Hanna Supermarket
The window of the former Hanna Supermarket was smashed by someone sympathetic to small businesses. a note was left on the window saying they were really "upset at the way you treated Mr Lee" who was forced to leave the property after a huge rent hike

By Magnus Boyd

Popular local businesses like the much loved Garner’s coffee shop – where you could get a tea for under a quid – and now Hanna, the Korean Supermarket and favourite student lunch stop, are being kicked out of Store Street by the Duke of Bedford (the American born and educated Andrew Russell) – using large rent hikes as the boot.

As well as the historical institution Olivelli’s Hotel, small popular businesses are being forced to close and even the College of Law has baulked at the rent demands now being made by the Duke – all to make way for an all too predictable ‘gentrification’ scheme that will surely end up ripping the soul from what was an interesting and vibrant little corner of Fitzrovia.
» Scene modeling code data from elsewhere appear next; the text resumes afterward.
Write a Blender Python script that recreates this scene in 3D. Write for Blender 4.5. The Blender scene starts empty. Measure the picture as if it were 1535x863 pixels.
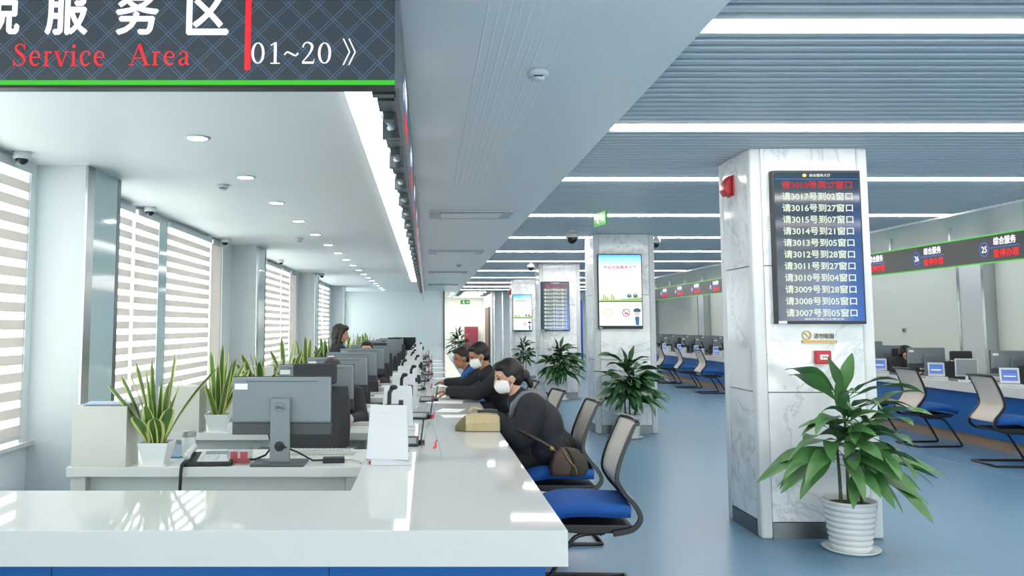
import bpy, bmesh, math, random
from mathutils import Vector, Matrix, Euler
random.seed(7)
R = math.radians
scene = bpy.context.scene
COL = scene.collection

# ------------------------------------------------------------------ camera, world, light, exposure
cam_d = bpy.data.cameras.new('camera')
cam_d.sensor_width = 36.0
cam_d.lens = 1250.0 / 1535.0 * 36.0
cam_d.shift_x = 127.5 / 1535.0
cam_d.shift_y = -51.26 / 1535.0
cam_d.clip_start = 0.05
cam = bpy.data.objects.new('camera', cam_d)
cam.location = (0, 0, 1.5)
cam.rotation_euler = (R(90 + 4.927), 0, 0)
COL.objects.link(cam)
scene.camera = cam

world = bpy.data.worlds.new('sky')
scene.world = world
world.use_nodes = True
bg = world.node_tree.nodes['Background']
bg.inputs[0].default_value = (1.0, 0.99, 0.97, 1)
bg.inputs[1].default_value = 5.0
LINEAR_E = 22.0      # linear ceiling lights
COVE_E = 4.5         # wide cove strip
DOWN_E = 42.0        # round downlights
scene.view_settings.view_transform = 'Standard'
scene.view_settings.look = 'None'
scene.view_settings.exposure = 0.62
scene.view_settings.gamma = 1.0
scene.view_settings.use_curve_mapping = False
scene.cycles.use_denoising = True
scene.cycles.max_bounces = 8
scene.cycles.diffuse_bounces = 5
scene.cycles.transparent_max_bounces = 12
scene.cycles.sample_clamp_indirect = 6.0
scene.cycles.caustics_reflective = False
scene.cycles.caustics_refractive = False


# ------------------------------------------------------------------ materials
def lin(h):
    h = h.lstrip('#')
    o = []
    for i in (0, 2, 4):
        c = int(h[i:i + 2], 16) / 255.0
        o.append(c / 12.92 if c <= 0.04045 else ((c + 0.055) / 1.055) ** 2.4)
    return (o[0], o[1], o[2], 1.0)


MATS = {}


def mat(name, col, rough=0.5, metal=0.0, emit=0.0, ecol=None, coat=0.0, spec=0.5, noise=0.0, nscale=30.0, bump=0.0, trans=0.0, alpha=1.0):
    if name in MATS:
        return MATS[name]
    m = bpy.data.materials.new(name)
    m.use_nodes = True
    nt = m.node_tree
    b = nt.nodes['Principled BSDF']
    c = lin(col) if isinstance(col, str) else (*col, 1.0)
    b.inputs['Base Color'].default_value = c
    b.inputs['Roughness'].default_value = rough
    b.inputs['Metallic'].default_value = metal
    b.inputs['Specular IOR Level'].default_value = spec
    b.inputs['Coat Weight'].default_value = coat
    b.inputs['Coat Roughness'].default_value = 0.05
    b.inputs['Alpha'].default_value = alpha
    if trans:
        b.inputs['Transmission Weight'].default_value = trans
    if emit:
        e = c if ecol is None else (lin(ecol) if isinstance(ecol, str) else (*ecol, 1.0))
        b.inputs['Emission Color'].default_value = e
        b.inputs['Emission Strength'].default_value = emit
    if noise or bump:
        tc = nt.nodes.new('ShaderNodeTexCoord')
        nz = nt.nodes.new('ShaderNodeTexNoise')
        nz.inputs['Scale'].default_value = nscale
        nz.inputs['Detail'].default_value = 4
        nt.links.new(tc.outputs['Object'], nz.inputs['Vector'])
        if noise:
            mr = nt.nodes.new('ShaderNodeMapRange')
            mr.inputs['To Min'].default_value = 1 - noise
            mr.inputs['To Max'].default_value = 1 + noise
            nt.links.new(nz.outputs['Fac'], mr.inputs['Value'])
            mx = nt.nodes.new('ShaderNodeMix')
            mx.data_type = 'RGBA'
            mx.blend_type = 'MULTIPLY'
            mx.inputs['Factor'].default_value = 1
            mx.inputs[6].default_value = c
            nt.links.new(mr.outputs['Result'], mx.inputs[7])
            nt.links.new(mx.outputs[2], b.inputs['Base Color'])
        if bump:
            bp = nt.nodes.new('ShaderNodeBump')
            bp.inputs['Strength'].default_value = bump
            bp.inputs['Distance'].default_value = 0.01
            nt.links.new(nz.outputs['Fac'], bp.inputs['Height'])
            nt.links.new(bp.outputs['Normal'], b.inputs['Normal'])
    MATS[name] = m
    return m


def emat(name, col, s=1.0):
    """a surface that gives off light: LED, lamp diffuser, screen"""
    return mat(name, '#0a0a0c', rough=0.35, emit=s if s > 2 else s * 0.6, ecol=col)


def node_mat(name, fn):
    m = bpy.data.materials.new(name)
    m.use_nodes = True
    fn(m.node_tree, m.node_tree.nodes['Principled BSDF'])
    MATS[name] = m
    return m


def _marble(nt, b):
    N = nt.nodes
    L = nt.links
    tc = N.new('ShaderNodeTexCoord')
    mp = N.new('ShaderNodeMapping')
    mp.inputs['Rotation'].default_value = (0.5, 0.6, 0.4)
    L.new(tc.outputs['Object'], mp.inputs['Vector'])
    n1 = N.new('ShaderNodeTexNoise')
    n1.inputs['Scale'].default_value = 1.5
    n1.inputs['Detail'].default_value = 8
    n1.inputs['Roughness'].default_value = 0.62
    n1.inputs['Distortion'].default_value = 1.1
    L.new(mp.outputs[0], n1.inputs['Vector'])
    r1 = N.new('ShaderNodeValToRGB')
    e = r1.color_ramp.elements
    e[0].position = 0.47
    e[0].color = lin('#e2e8ea')
    e[1].position = 0.52
    e[1].color = lin('#e0e6e9')
    v = e.new(0.495)
    v.color = lin('#c3cbd0')
    v2 = e.new(0.483)
    v2.color = lin('#d5dde0')
    L.new(n1.outputs['Fac'], r1.inputs['Fac'])
    n2 = N.new('ShaderNodeTexNoise')
    n2.inputs['Scale'].default_value = 3.5
    n2.inputs['Detail'].default_value = 3
    L.new(tc.outputs['Object'], n2.inputs['Vector'])
    r2 = N.new('ShaderNodeValToRGB')
    r2.color_ramp.elements[0].color = lin('#ffffff')
    r2.color_ramp.elements[0].position = 0.45
    r2.color_ramp.elements[1].color = lin('#dde4e7')
    r2.color_ramp.elements[1].position = 0.75
    L.new(n2.outputs['Fac'], r2.inputs['Fac'])
    mx = N.new('ShaderNodeMix')
    mx.data_type = 'RGBA'
    mx.blend_type = 'MULTIPLY'
    mx.inputs['Factor'].default_value = 1
    L.new(r1.outputs['Color'], mx.inputs[6])
    L.new(r2.outputs['Color'], mx.inputs[7])
    L.new(mx.outputs[2], b.inputs['Base Color'])
    b.inputs['Roughness'].default_value = 0.12


node_mat('marble', _marble)


def _floor(nt, b):
    N = nt.nodes
    L = nt.links
    tc = N.new('ShaderNodeTexCoord')
    n1 = N.new('ShaderNodeTexNoise')
    n1.inputs['Scale'].default_value = 60
    n1.inputs['Detail'].default_value = 5
    L.new(tc.outputs['Object'], n1.inputs['Vector'])
    r = N.new('ShaderNodeValToRGB')
    r.color_ramp.elements[0].color = lin('#5c83a0')
    r.color_ramp.elements[1].color = lin('#678da7')
    r.color_ramp.elements[0].position = 0.3
    r.color_ramp.elements[1].position = 0.7
    L.new(n1.outputs['Fac'], r.inputs['Fac'])
    L.new(r.outputs['Color'], b.inputs['Base Color'])
    b.inputs['Roughness'].default_value = 0.3
    n2 = N.new('ShaderNodeTexNoise')
    n2.inputs['Scale'].default_value = 3.0
    L.new(tc.outputs['Object'], n2.inputs['Vector'])
    bp = N.new('ShaderNodeBump')
    bp.inputs['Strength'].default_value = 0.05
    bp.inputs['Distance'].default_value = 0.02
    L.new(n2.outputs['Fac'], bp.inputs['Height'])
    L.new(bp.outputs['Normal'], b.inputs['Normal'])
    b.inputs['Specular IOR Level'].default_value = 0.3


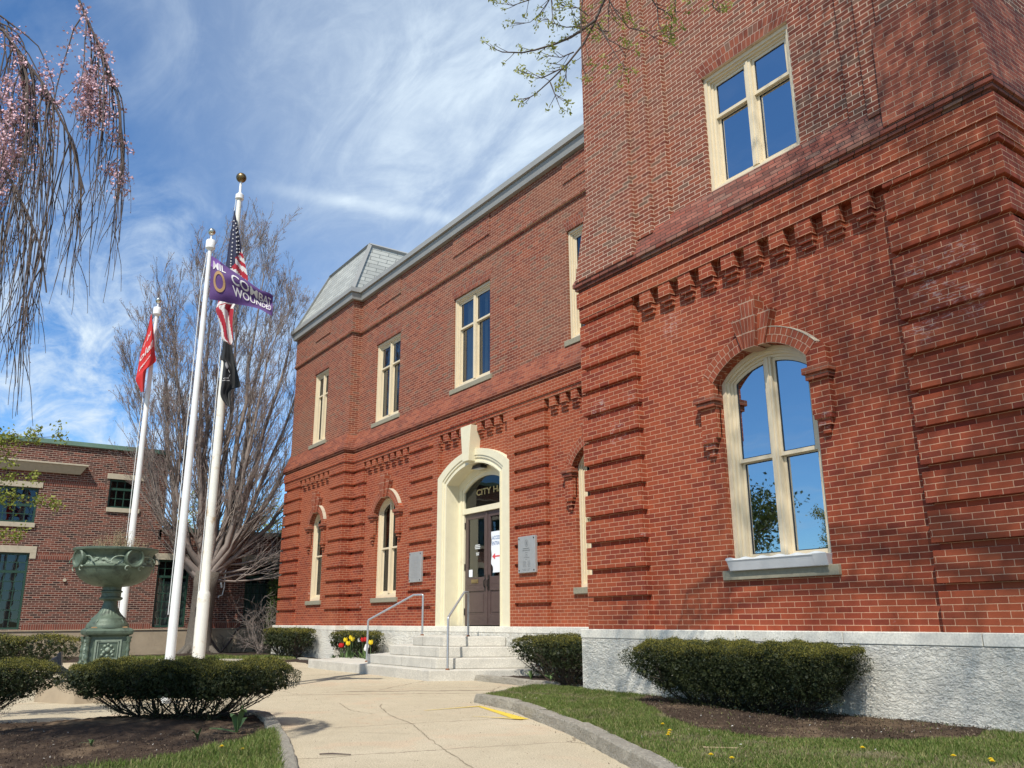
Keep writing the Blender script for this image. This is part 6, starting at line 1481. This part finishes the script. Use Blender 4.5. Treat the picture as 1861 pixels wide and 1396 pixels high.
# weeping cherry whose curtain hangs into the frame on the left
def cherry():
    t = thing('weeping_cherry', 'weeping cherry with hanging bare twigs and pink blossom, top left', 'tree', (-8.6, -2.9, 0))
    mb = MB(); mb.tube([(-8.6, -2.9, -.05), (-8.6, -2.9, .3), (-8.55, -2.8, 1.8), (-8.45, -2.6, 3.4), (-8.3, -2.3, 4.6)], [.26, .19, .16, .14, .12], 14); mb.build('trunk', m_bark, t, smooth=180)
    rs = random.Random(12); lines = []; strands = []
    arcs = []
    for k in range(16):
        xe = rs.uniform(-8.3, -6.2); ye = rs.uniform(-1.4, .70); ze = rs.uniform(5.2, 7.1)
        s = Vector((-8.35, -2.4, rs.uniform(4.0, 4.7))); e = Vector((xe, ye, ze-.5)); m_ = (s+e)/2+Vector((0, 0, 1.5+.4*rs.random())); P = []
        for i in range(11):
            f = i/10; P.append(s*(1-f)**2+m_*2*f*(1-f)+e*f*f)
        arcs.append(P); lines.append(([tuple(p) for p in P], [.022*(1-i/10)+.007 for i in range(11)]))
    # two limbs the photo shows crossing the corner
    for P, r0 in (([(-7.6, -1.6, 6.3), (-7.4, -.6, 6.05), (-7.2, -.08, 5.85), (-7.1, .27, 5.4), (-7.0, .50, 4.95), (-7.0, .66, 4.5)], .022), ([(-7.7, -1.2, 5.2), (-7.4, -.2, 4.95), (-7.2, .12, 4.60), (-7.1, .30, 4.25), (-7.0, .42, 3.95), (-7.0, .50, 3.6)], .016),
                  ([(-7.9, -1.0, 6.9), (-7.3, -.1, 6.9), (-7.05, .4, 6.3), (-6.95, .62, 5.8), (-6.95, .80, 5.4), (-6.95, .88, 5.0)], .016)):
        P = [Vector(p) for p in P]; arcs.append(P); arcs.append(P); arcs.append(P); lines.append(([tuple(p) for p in P], [r0*.7*(1-i/6)+.004 for i in range(len(P))]))
    nodes = []
    for k in range(460):
        P = rs.choice(arcs); i = rs.randint(len(P)//3, len(P)-2); p = P[i].lerp(P[i+1], rs.random()); d = (P[i+1]-P[i]).normalized()*.6+Vector((rs.uniform(-.5, .5), rs.uniform(-.5, .5), .1))
        L0 = rs.uniform(.8, 2.5); n = 12; Q = [p]; v = d
        for j in range(n):
            v = (v*.72+Vector((rs.uniform(-.10, .10), rs.uniform(-.09, .12), -.42))); v2 = v.normalized(); Q.append(Q[-1]+v2*L0/n)
        if Q[-1].y > .98 or (Q[-1].y > .45 and Q[-1].z < 3.3+rs.random()): continue
        if Q[-1].z < 2.6: continue
        lines.append(([tuple(q) for q in Q], [.0046*(1-j/n)+.0019 for j in range(n+1)])); nodes += [(q, j/n) for j, q in enumerate(Q)]
        for j in range(3, n-1, 2):
            if rs.random() < .62:
                a = Q[j]; w_ = Vector((rs.uniform(-.5, .5), rs.uniform(-.5, .5), -.5)).normalized(); S_ = [a]; 
                for m_ in range(5): w_ = (w_*.75+Vector((rs.uniform(-.1, .1), rs.uniform(-.1, .1), -.35))).normalized(); S_.append(S_[-1]+w_*rs.uniform(.05, .13))
                lines.append(([tuple(q) for q in S_], [.0032, .003, .0027, .0024, .002, .0016])); nodes += [(q, .9) for q in S_]
    V, F = tubes_np(lines, 5); np_mesh('branches', V, F, m_twig_dark, t)
    r = np.random.default_rng(6); A = np.array([tuple(q) for q, f in nodes])
    dens = 1.0*np.clip((A[:, 2]-4.9)/.9, 0, 1)*(.35+.65*(np.sin(A[:, 1]*9+A[:, 0]*7+A[:, 2]*5) > -.1))*np.clip(.25+.9*np.exp(-((A[:, 1]-.48)/.36)**2), 0, 1)+.55*np.exp(-((A[:, 1]-.02)/.13)**2-((A[:, 2]-4.9)/.35)**2)+.35*np.exp(-((A[:, 1]-.95)/.10)**2)*(A[:, 2] > 4.5)
    pk = A[r.random(len(A)) < dens*.95]; C = np.repeat(pk, 26, 0)+r.normal(size=(len(pk)*26, 3))*.030
    V, F = leaf_quads(C, .026, r, .8); np_mesh('blossom', V, F, m_blossom, t)
    bd = A[r.random(len(A)) < .5]; V, F = leaf_quads(bd+r.normal(size=bd.shape)*.006, .014, r, .5); np_mesh('buds', V, F, m_bud, t)
    print('cherry', len(lines), len(pk))
cherry()

# maple by the tower: its budding twigs hang over the top of the frame and its crown shades the wall
def maple():
    t = thing('maple_tree', 'budding maple whose twigs with yellow green young leaves hang in at the top', 'tree', (1.7, 3.4, 0))
    mb = MB(); mb.tube([(1.7, 3.4, -.05), (1.7, 3.4, .3), (1.65, 3.42, 3.0), (1.5, 3.5, 7.0), (1.3, 3.6, 12.6)], [.36, .25, .19, .15, .09], 16); mb.build('trunk', m_bark, t, smooth=180)
    rs = random.Random(23); lines = []; tips = []; hang = []
    for P in MAPLE:
        P = [Vector(p) for p in P]; drift = rs.uniform(-.25, .25); d = Vector((P[0].x, P[0].y, P[0].z-1.158)).normalized()
        if P in MAPLE[:2]: drift = 0
        n0 = len(P); Q = [p+d*drift*(i/n0) for i, p in enumerate(P)]; r0 = .016 if len(P) == 8 else .0075
        lines.append(([tuple(q) for q in Q], [r0*(1-.72*i/(n0-1)) for i in range(n0)])); hang.append(Q)
    # side twigs ending in opening buds
    ends = []
    for Q in hang:
        ends.append((Q[-1], (Q[-1]-Q[-2]).normalized()))
        for i in range(1, len(Q)):
            for j in range(3):
                if rs.random() < .72:
                    s = Q[i-1].lerp(Q[i], rs.random()); d = ((Q[i]-Q[i-1]).normalized()+Vector((rs.uniform(-1, 1), rs.uniform(-1, 1), rs.uniform(-.7, .9)))*.9).normalized(); l = rs.uniform(.06, .20)
                    S_ = [s, s+d*l*.5+Vector((0, 0, .006)), s+d*l+Vector((0, 0, .02))]; lines.append(([tuple(q) for q in S_], [.0036, .003, .0026])); ends.append((S_[-1], (S_[-1]-S_[-2]).normalized()))
    r = np.random.default_rng(9); C = []; 
    for e, d in ends:
        m = rs.randint(6, 15)
        for k in range(m):
            off = Vector((rs.gauss(0, 1), rs.gauss(0, 1), rs.gauss(0, 1)))*.019+d*rs.uniform(0, .045); C.append(tuple(e+off))
    V, F = leaf_quads(np.array(C), .042, r, .42, up=np.array([0, 0, .2])); 
    # limbs joining the trunk, all above the view, and the crown
    for Q in (hang[0], hang[4], hang[8], hang[2]):
        s = Vector((1.4, 3.55, 9.2)); e = Q[0]; m_ = (s+e)/2+Vector((0, 0, 1.6)); P = [s*(1-f)**2+m_*2*f*(1-f)+e*f*f for f in [i/8 for i in range(9)]]
        m2 = len(P); lines.append(([tuple(p) for p in P], [.035*(1-i/m2)**1.2+.010 for i in range(m2)]))
    lim = []
    for k, (dx, dy, dz) in enumerate([(-.7, .25, 1.0), (-.3, .7, 1.0), (.2, .55, 1.1), (-.9, -.5, .5), (.55, -.2, 1.1), (0, 0, 1.4), (-.55, .75, 1.5), (.1, -.9, .9), (-.6, -.8, 1.2), (-.8, -.1, .7), (0, -.9, .45)]):
        grow(rs, (1.35, 3.6, 10.8+.45*(k % 4)), (dx, dy, dz), 2.7, .045, 4, lim, tips, .03, .14, (3, 3, 3, 3, 3), (18, 46), .72, 5, .005)
    inframe = lambda p: (math.degrees(math.atan2(p[2]-1.158, math.hypot(p[0], p[1]))) < 41.5 and math.degrees(math.atan2(p[0], p[1])) < -17.5)
    lim = [l for l in lim if not any(inframe(q) for q in l[0])]
    V2, F2 = tubes_np(lines+lim, 5); np_mesh('branches', V2, F2, m_twig_dark, t)
    np_mesh('young_leaves', V, F, m_maplebud, t)
    T = np.array([q for q in tips if not inframe(q)]); C = np.repeat(T, 8, 0)+r.normal(size=(len(T)*8, 3))*.22; C = C[[not inframe(q) for q in C]]
    V, F = leaf_quads(C, .085, r, .6); np_mesh('young_leaves', V, F, m_maplebud, t); print('crown', len(C), C.min(0), C.max(0))
    print('maple', len(lim), len(tips))
maple()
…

The Duke’s bailiff’s – Dorman & Company of Edgeware – closed down Hanna on Saturday and their brutish red ‘WARNING’ notice now proclaims their possession from the cleared out shop’s window.

Tthis is yet another example of those who happen to own the land only by virtue of historical happenstance, stepping all over those who live in a community and on those who have put in their hard work, talent and creativity to actually make a livelihood within the community.

This impacts all of us in another way too – if Russell were to rip up a wild English meadow and replace it with a field of GM crops – he would be hounded for it – yet the obliteration of business and cultural diversity in our urban landscape to make way for what will inevitably be the usual sterile mix of high street multinationals is allowed to pass.

The unfair treatment of local businesses and local people at the hands of Russell and his hired agencies was clearly too much for one local as you can see from the pictures. The shop will be redeveloped so no doubt the window would have gone anyway – but the point, however small, is made. The note is a certainly poignant snapshot and a perhaps small reminder that people in this city and in this area will not just sit back quietly when faced with this kind of injustice.

It is surely time that we in the UK looked seriously at how huge tracts of land continue to be held in the hands of so few people and how that land holding gives those few the kind of disproportionate power over other people’s lives – and over the cultural landscape we all live in – that should not be tolerated at all in a 21st century democracy.

But until that happens, it is the local government and the planners who need to take their civil position far more seriously and start properly protecting the interests of local people and businesses –  the community –  instead of the narrow interests of a single aristocratic land owner who does not live here, does not have the community’s interests at heart and, unlike those he is driving out,  has done absolutely nothing to earn a livelihood granted, at the expense of others, by accident of birth.